対ナダル戦5戦1勝4敗、唯一の勝利もハードコートの上で、しかも2セットダウンされた。初対戦から2年、フェデラーは未だにナダルの左利きのスピンボールに対応し切れていない。ナダルと対戦するといつもよりミスが多くなる。フェデラーだけでなく、他の選手もそうだ。いつもの相手とは感覚が違うサウスポーのヘビートップピン、このショットに対応していつもどおりの自分のショットを打てるようになるのに、皆時間がかかっている。そしてそのボールになれる頃には試合が終わっている。そこにきてあの脅威のコートカバーと信じられない角度で入ってくるカウンターショット、あれで戦意を喪失させられて自滅していく。流れが相手に傾きそうになると絶妙の間の取り方で相手の気をはずし、カウンターショットでその芽生え始めた希望を叩き潰す。
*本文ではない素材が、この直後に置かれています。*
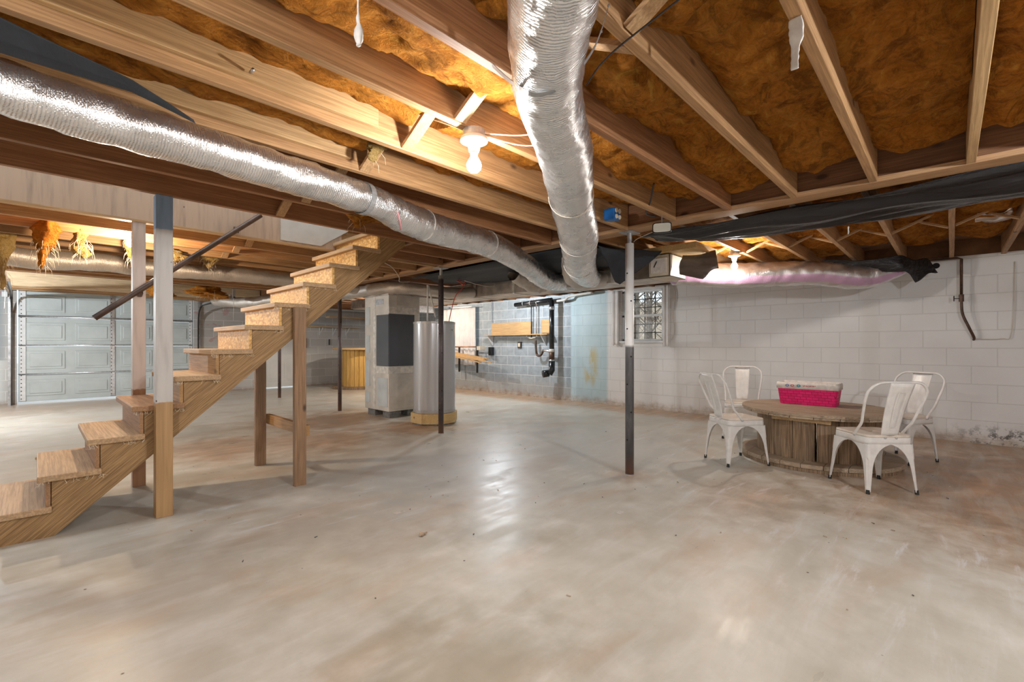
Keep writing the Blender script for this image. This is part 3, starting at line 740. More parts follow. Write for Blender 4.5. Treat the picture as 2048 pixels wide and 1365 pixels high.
clump((-.20, 6.1, 2.10), .50, .07, 'ragged insulation clump hanging at the far left edge', 'insul_pale', 2, 60)
clump((.28, 5.45, 2.10), .24, .075, 'pale insulation tuft hanging between the long clump and the second bulb', 'insul_pale', 3, 40)
clump((.62, 5.6, 2.22), .33, .045, 'small insulation tuft hanging just below the second bulb', 'insul_pale', 4, 30)
clump((.98, 5.75, 2.09), .13, .10, 'wide insulation tuft right of the painted front post', 'insul_pale', 5, 24)
clump((1.35, 6.0, 2.285), .33, .11, 'square insulation tuft above the duct left of the upper stairs', 'insul_pale', 6, 24)
clump((1.70, 3.23, 2.13), .15, .12, 'orange insulation tuft poking down beside the left duct above the stairs', 'insul', 7, 6)
clump((1.23, 2.18, 2.16), .10, .05, 'small orange insulation tuft at the end of the sistered board', 'insul_pale', 8, 3)
clump((1.55, 10.0, 2.285), .36, .30, 'ragged brown insulation sheet hanging over the right end of the garage door', 'insul', 9, 50)
clump((2.10, 9.2, 2.10), .20, .35, 'dark brown insulation mass hanging left of the upper stairs', 'insul', 10, 50)
# fibre strands
def wisp(pts, r, label, mat='white_wisp', flat=.35, nm='fibre_strand'):
    b = MB(); b.tube(pts, r, 10, smooth_path=6, rough=.004, rs=60, flat=flat); return b.build(nm, T[mat], label=label, cat='fibre strand', smooth=True)
wisp([(.58, 1.118, 2.075), (.582, 1.115, 2.03), (.58, 1.112, 1.985), (.582, 1.114, 1.95), (.584, 1.114, 1.915), (.582, 1.113, 1.885)], [.006, .004, .003, .006, .015, .008], 'white frayed fibre strand dangling at the top left of the bright bulb', flat=.7)
wisp([(1.54, .328, 2.062), (1.542, .325, 2.02), (1.548, .33, 1.97), (1.545, .33, 1.915)], [.018, .020, .011, .009], 'white torn plastic strip hanging from the joist at top right', flat=.2, nm='plastic_strip')
wisp([(4.2, .55, 1.99), (4.21, .55, 1.96), (4.2, .55, 1.93)], [.004, .006, .003], 'tiny white strip hanging from the black plastic', nm='plastic_strip')
wisp([(2.21, 1.69, 1.97), (2.19, 1.705, 1.90), (2.18, 1.71, 1.84)], [.008, .006, .002], 'white cord tail hanging from the large duct near its lower strap', nm='cord_tail')

# ================================================================== ducts
def duct(name, pts, rad, mat, label, seg=28, sp=14, rough=.010, rs=9, bands=(), caps=True):
    root = empty(name, pts[0], label, 'duct')
    b = MB(); b.tube(pts, rad, seg, caps=caps, smooth_path=sp, rough=rough, rs=rs); b.build('foil_sleeve', mat, root, smooth=True)
    return root
P_B = [(.30, .28, 1.935), (.555, .53, 1.935), (.82, .63, 1.935), (1.16, .94, 1.935), (1.72, 1.24, 1.925), (2.27, 1.50, 1.90), (2.75, 1.78, 1.86), (3.3, 2.15, 1.83), (4.0, 2.62, 1.83), (4.7, 3.08, 1.85)]
# straight alignment of the central duct: from over the camera to the trunk
P_B = [(.05, -.02, 1.94), (.60, .42, 1.94), (.83, .66, 1.94), (1.15, .94, 1.935), (1.60, 1.21, 1.93), (2.03, 1.50, 1.92), (2.58, 1.84, 1.84), (3.18, 2.26, 1.80), (3.82, 2.66, 1.84), (4.38, 2.98, 1.87), (4.86, 3.22, 1.93)]
dB = duct('flexible_duct', P_B, [.105, .107, .108, .110, .116, .120, .130, .130, .130, .12, .11], T['foil'], 'large shiny foil flexible duct running from top centre to the trunk', seg=44, sp=26, rough=.008, rs=12)
P_A = [(-1.2, 2.02, 1.95), (-.55, 2.12, 1.955), (-.05, 2.25, 1.95), (.66, 2.36, 1.96), (1.32, 2.46, 1.955), (1.85, 2.62, 1.93), (2.6, 2.78, 1.945), (3.25, 2.98, 1.90), (3.9, 3.30, 1.86), (4.35, 3.52, 1.87), (4.86, 3.72, 1.93)]
dA = duct('flexible_duct', P_A, [.088]*3+[.09, .088, .105, .105, .10, .10, .10, .10], T['foil'], 'long foil flexible duct running under the joists from the left edge', seg=40, sp=26, rough=.009, rs=13)
for pth, i, lab in ((P_A, 4, 0), ):
    pass
def band(root, c, d, r, w=.03, mat='galv_dull', name='strap', upto=None):
    c = V(c); d = V(d).normalized(); b = MB(); u = V((0, 0, 1)); sd = d.cross(u).normalized(); u = sd.cross(d); rows = []
    for e in (-w/2, w/2):
        rows.append([c+d*e+(sd*cos(a)+u*sin(a))*r for a in [2*pi*k/28 for k in range(28)]])
    b.quadgrid(rows, closed=True); o = b.build(name, T[mat], root, solid=.002); return o
band(dA, P_A[4], V(P_A[5])-V(P_A[3]), .093, .035)
band(dB, P_B[5], V(P_B[6])-V(P_B[4]), .123, .012, 'wirew', 'tie')
band(dB, P_B[6], V(P_B[7])-V(P_B[5]), .134, .014, 'tape', 'tie')
band(dB, P_B[7], V(P_B[8])-V(P_B[6]), .134, .014, 'tape', 'tie')
band(dA, P_A[5], V(P_A[6])-V(P_A[4]), .108, .010, 'tape', 'tie')
band(dA, P_A[6], V(P_A[7])-V(P_A[5]), .108, .012, 'tape', 'tie')
# pink tear in duct A
b = MB(); b.tube([(1.50+.02*k, 2.52+.004*k-.1*cos(k*.25), 1.95-.108*sin(k*.25)) for k in range(7)], .006, 6, smooth_path=4); b.build('pink_tear', plain('pink_lining', (.62, .30, .32), .8), dA, label='pink lining showing at a tear')
# hanging strap round duct B, up to the joist
st = empty('duct_strap', (1.15, .93, 1.8), 'perforated galvanised strap slung under the large foil duct', 'strap')
b = MB(); dd = V((.72, .69, 0)).normalized()
pts = [V(p) for p in ((1.114, .692, 2.06), (1.108, .713, 1.994), (1.101, .738, 1.944), (1.064, .772, 1.873), (1.032, .810, 1.836), (.997, .855, 1.823), (.974, .886, 1.838), (1.016, .992, 1.93), (1.081, 1.13, 2.062))]
P2 = []
for i in range(len(pts)-1):
    p0, p1, p2, p3 = pts[max(i-1, 0)], pts[i], pts[i+1], pts[min(i+2, len(pts)-1)]
    for k in range(6):
        t = k/6; P2.append(.5*((2*p1)+(-p0+p2)*t+(2*p0-5*p1+4*p2-p3)*t*t+(-p0+3*p1-3*p2+p3)*t**3))
P2.append(pts[-1])
b.quadgrid([[p-dd*.011 for p in P2], [p+dd*.011 for p in P2]]); b.build('band', T['galv_dull'], st, solid=.002)
b = MB()
for p in pts[:2]: b.lathe([(.0001, 0), (.004, 0), (.004, .004), (.0001, .004)], p+V((0, 0, -.004)), 8)
b.build('rivet', T['galv'], st)
# trunk
tr = empty('trunk_duct', (5.03, 5.0, 1.846), 'long boxy metal trunk duct running along behind the girder', 'duct')
b = MB(); b.box(4.80, 2.25, 1.852, 5.27, 7.3, ZJ+.02)
b.build('duct_body', T['sheetmetal'], tr, bevel=.006)
for y in (2.9, 3.7, 4.55, 5.4, 6.3):
    b = MB(); b.box(4.793, y, 1.845, 5.277, y+.05, ZJ+.024); b.build('joint_tape', T['tape'], tr)
b = MB(); b.box(4.85, 7.3, 1.90, 5.2, 9.6, ZJ+.02); b.build('duct_branch', T['sheetmetal'], tr)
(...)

ナダルはそうやって相手を負かしていく。
フェデラーといえど、またナダルに対応するのに時間がかかっている。彼がナダルとまともに打ち合えるようになったのは第四セットになってからだ。薄いグリップの片手打ちバックハンドの相手には高く弾むボールをバックに集める。そのバックに高く弾むボールをフラットでもスライスでもスピンでも自在に打ち返せるようになって、ようやくナダルと同じ土俵にフェデラーは立つことが出来た。それが第四セット後半である。遅い、エンジンがかかるのが、ギアを上げるのがそれでは遅すぎる。それでもこの試合は第2セットを取っていたのだ。第四セットTBでリードを守っていればあるいはフェデラーに勝機があったかもしれない。しかし、あのTB、先行したフェデラーに追いつき追い越したナダルのあの強さはいったいなんだ。最後のTBのポイントは明らかにエンジンのかかった皇帝のテニスをさらに凌駕していた、強いテニスでナダルはタイトルを奪い取った。

対戦相手の力を封じ込めるだけでなく、相手が本来の力量を発揮してきたときに、それを超えるレベルに自分のテニスを引き上げることが出来る男、ラファエル・ナダル。フェデラーは果たしてこれほどの男を倒せるだろうか。挑むのはあくまでフェデラーである。

皇帝の挑戦の第二ラウンドはいつ訪れるのか、そしてその勝負の行方は如何に。欧州赤土戦線は美しい地中海から大陸内部にその戦線を移していく。